Write out the data again exactly, skipping every picture.

* _Source excerpt_
══════════════════════════════
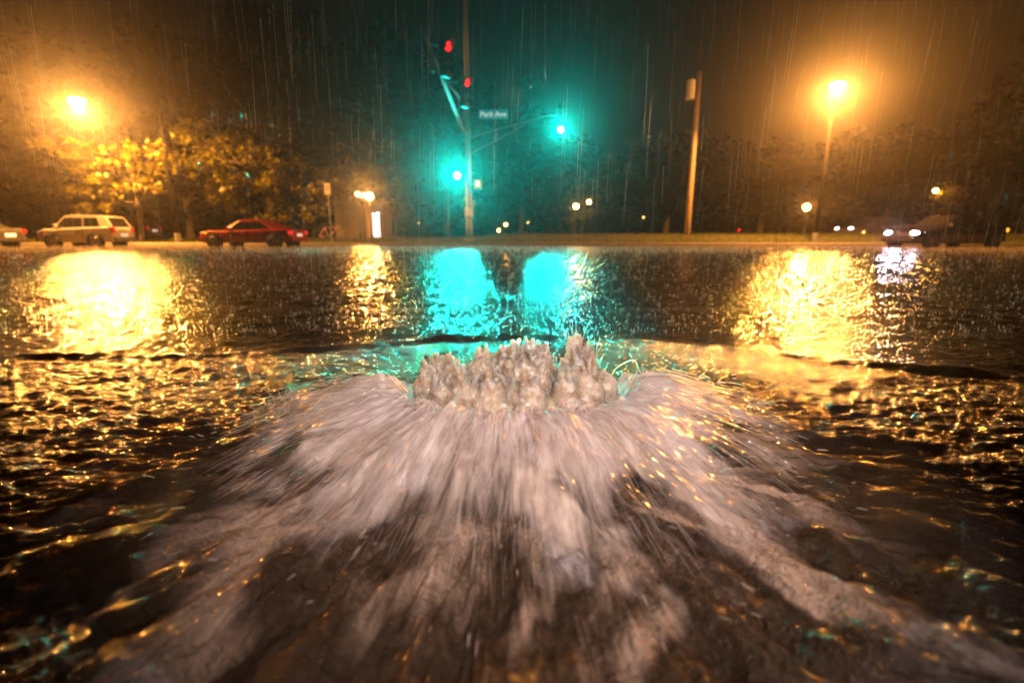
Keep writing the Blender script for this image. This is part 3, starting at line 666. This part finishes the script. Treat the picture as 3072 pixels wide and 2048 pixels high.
b = MB(); b.tube([L_(q), L_(q2)], .028, 6); b.build('arm_bracket', M['steel'], root)
def TR(xd, yd, D=26.8): return L_(at(xd, yd, D))
b = MB()
b.tube([TR(1080, 316), TR(1140, 297), TR(1200, 281), TR(1240, 269), TR(1268, 264), TR(1288, 268), TR(1290, 276)], [.035] * 7, 7)
b.tube([TR(1080, 352), TR(1140, 322), TR(1180, 300), TR(1206, 284), TR(1236, 271)], [.035] * 5, 7)
b.tube([TR(1141, 297), TR(1141, 321)], .026, 6); b.tube([TR(1182, 287), TR(1182, 299)], .026, 6)
b.build('truss_arm', M['steel'], root, smooth=True)

def signal(loc, face, lit, label, bracket_to=None, housing='signal_black', scale=1.0):
    """lit: index 0 top 1 mid 2 bottom; loc is the centre of the lit lens; face: heading of the lens (deg, 0 = towards the viewer)"""
    zc = -.36 * (1 - lit)
    r = empty('traffic_signal', (loc[0], loc[1], loc[2] + zc + (0 if lit == 1 else 0)), radians(face)); r.scale = (scale,) * 3
    tag(r, label, 'traffic signal', 'traffic signals at the crossing')
    b = MB()
    for k in range(3): b.box((0, .12, (1 - k) * .36), (.36, .2, .345))
    b.box((0, .235, 0), (.2, .03, 1.0)); b.build('housing', M[housing], r, bevel=.02)
    for k in range(3):
        z = (1 - k) * .36
        b = MB(); b.sphere((0, .005, z), .145, 18, 10, (1, .22, 1))
        on = k == lit; b.build('lens', M['green_on'] if on and lit == 2 else M['red_on'] if on else M['lens_off'], r, smooth=True)
        b = MB(); n_ = 14; vs = []; fs = []                 # open cut-away visor
        for i in range(n_ + 1):
            a = radians(-38) + radians(256) * i / n_; dpt = .10 + .16 * max(0, sin(a))
            for rr_ in (.158, .166):
                vs.append((cos(a) * rr_, .015, z + sin(a) * rr_)); vs.append((cos(a) * rr_, -dpt, z + sin(a) * rr_))
        for i in range(n_):
            q_ = i * 4; fs += [(q_, q_ + 1, q_ + 5, q_ + 4), (q_ + 2, q_ + 6, q_ + 7, q_ + 3), (q_ + 1, q_ + 3, q_ + 7, q_ + 5)]
        b.add(vs, fs); b.build('visor', M[housing], r)
    if bracket_to is not None:
        mw = Matrix.Translation(r.location) @ Matrix.Rotation(radians(face), 4, 'Z') @ Matrix.Scale(scale, 4)
        e = mw.inverted() @ Vector(bracket_to)
        b = MB(); b.tube([(0, .24, .42), (0, .30, .42), e], .022, 6); b.tube([(0, .24, -.42), (0, .30, -.42), (0, .30, .42)], .02, 6); b.build('bracket', M['mast'], r)
    return r
G1 = at(1050, 400, 26.6); signal(G1, 2, 2, 'green traffic signal low on the left side of the steel pole', (PX, 27, G1.z + .7), scale=1.15)
G2 = at(1288, 297, 26.5); signal(G2, 2, 2, 'green traffic signal hanging at the tip of the thin truss arm', at(1290, 276, 26.8), scale=1.0)
R1 = at(1028, 104, 16.9); signal(R1, 58, 0, 'upper red traffic signal at the near end of the mast arm', (-2.65, 16.9, 6.42))
R2 = at(1072, 187, 20.3); signal(R2, 58, 0, 'lower red traffic signal in front of the tall pole', (-2.64, 20.6, 6.32))
point('green_signal_light', G1 + Vector((0, -.35, 0)), CYAN, 9500, .12, aim=G1 + Vector((.4, -6, -.3)), spot=130); point('green_signal_light', G2 + Vector((0, -.33, 0)), CYAN, 6000, .12, aim=G2 + Vector((-.3, -6, -.5)), spot=130)
# pedestrian signal
p = at(1097, 422, 26.7); r = empty('pedestrian_signal', p, 0); tag(r, 'small pedestrian signal glowing pale yellow right of the steel pole', 'pedestrian signal')
b = MB(); b.box((0, .12, 0), (.42, .2, .48)); b.tube([(0, .1, 0), (-.5, .3, 0)], .025, 6); b.build('housing', M['signal_yellow'], r, bevel=.02)
b = MB(); b.box((-.01, -.005, -.02), (.14, .03, .17)); 
for k in range(4): b.box((-.065 + k * .036, -.005, .10 + (.012 if 0 < k < 3 else 0)), (.027, .03, .10))
b.box((.085, -.005, .0), (.03, .03, .09), 0); b.build('hand_symbol', M['hand_on'], r)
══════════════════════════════
* _The result_
Keep writing the Blender script for this image. This is part 3, starting at line 666. This part finishes the script. Treat the picture as 3072 pixels wide and 2048 pixels high.
b = MB(); b.tube([L_(q), L_(q2)], .028, 6); b.build('arm_bracket', M['steel'], root)
def TR(xd, yd, D=26.8): return L_(at(xd, yd, D))
b = MB()
b.tube([TR(1080, 316), TR(1140, 297), TR(1200, 281), TR(1240, 269), TR(1268, 264), TR(1288, 268), TR(1290, 276)], [.035] * 7, 7)
b.tube([TR(1080, 352), TR(1140, 322), TR(1180, 300), TR(1206, 284), TR(1236, 271)], [.035] * 5, 7)
b.tube([TR(1141, 297), TR(1141, 321)], .026, 6); b.tube([TR(1182, 287), TR(1182, 299)], .026, 6)
b.build('truss_arm', M['steel'], root, smooth=True)

def signal(loc, face, lit, label, bracket_to=None, housing='signal_black', scale=1.0):
    """lit: index 0 top 1 mid 2 bottom; loc is the centre of the lit lens; face: heading of the lens (deg, 0 = towards the viewer)"""
    zc = -.36 * (1 - lit)
    r = empty('traffic_signal', (loc[0], loc[1], loc[2] + zc + (0 if lit == 1 else 0)), radians(face)); r.scale = (scale,) * 3
    tag(r, label, 'traffic signal', 'traffic signals at the crossing')
    b = MB()
    for k in range(3): b.box((0, .12, (1 - k) * .36), (.36, .2, .345))
    b.box((0, .235, 0), (.2, .03, 1.0)); b.build('housing', M[housing], r, bevel=.02)
    for k in range(3):
        z = (1 - k) * .36
        b = MB(); b.sphere((0, .005, z), .145, 18, 10, (1, .22, 1))
        on = k == lit; b.build('lens', M['green_on'] if on and lit == 2 else M['red_on'] if on else M['lens_off'], r, smooth=True)
        b = MB(); n_ = 14; vs = []; fs = []                 # open cut-away visor
        for i in range(n_ + 1):
            a = radians(-38) + radians(256) * i / n_; dpt = .10 + .16 * max(0, sin(a))
            for rr_ in (.158, .166):
                vs.append((cos(a) * rr_, .015, z + sin(a) * rr_)); vs.append((cos(a) * rr_, -dpt, z + sin(a) * rr_))
        for i in range(n_):
            q_ = i * 4; fs += [(q_, q_ + 1, q_ + 5, q_ + 4), (q_ + 2, q_ + 6, q_ + 7, q_ + 3), (q_ + 1, q_ + 3, q_ + 7, q_ + 5)]
        b.add(vs, fs); b.build('visor', M[housing], r)
    if bracket_to is not None:
        mw = Matrix.Translation(r.location) @ Matrix.Rotation(radians(face), 4, 'Z') @ Matrix.Scale(scale, 4)
        e = mw.inverted() @ Vector(bracket_to)
        b = MB(); b.tube([(0, .24, .42), (0, .30, .42), e], .022, 6); b.tube([(0, .24, -.42), (0, .30, -.42), (0, .30, .42)], .02, 6); b.build('bracket', M['mast'], r)
    return r
G1 = at(1050, 400, 26.6); signal(G1, 2, 2, 'green traffic signal low on the left side of the steel pole', (PX, 27, G1.z + .7), scale=1.15)
G2 = at(1288, 297, 26.5); signal(G2, 2, 2, 'green traffic signal hanging at the tip of the thin truss arm', at(1290, 276, 26.8), scale=1.0)
R1 = at(1028, 104, 16.9); signal(R1, 58, 0, 'upper red traffic signal at the near end of the mast arm', (-2.65, 16.9, 6.42))
R2 = at(1072, 187, 20.3); signal(R2, 58, 0, 'lower red traffic signal in front of the tall pole', (-2.64, 20.6, 6.32))
point('green_signal_light', G1 + Vector((0, -.35, 0)), CYAN, 9500, .12, aim=G1 + Vector((.4, -6, -.3)), spot=130); point('green_signal_light', G2 + Vector((0, -.33, 0)), CYAN, 6000, .12, aim=G2 + Vector((-.3, -6, -.5)), spot=130)
# pedestrian signal
p = at(1097, 422, 26.7); r = empty('pedestrian_signal', p, 0); tag(r, 'small pedestrian signal glowing pale yellow right of the steel pole', 'pedestrian signal')
b = MB(); b.box((0, .12, 0), (.42, .2, .48)); b.tube([(0, .1, 0), (-.5, .3, 0)], .025, 6); b.build('housing', M['signal_yellow'], r, bevel=.02)
b = MB(); b.box((-.01, -.005, -.02), (.14, .03, .17)); 
for k in range(4): b.box((-.065 + k * .036, -.005, .10 + (.012 if 0 < k < 3 else 0)), (.027, .03, .10))
b.box((.085, -.005, .0), (.03, .03, .09), 0); b.build('hand_symbol', M['hand_on'], r)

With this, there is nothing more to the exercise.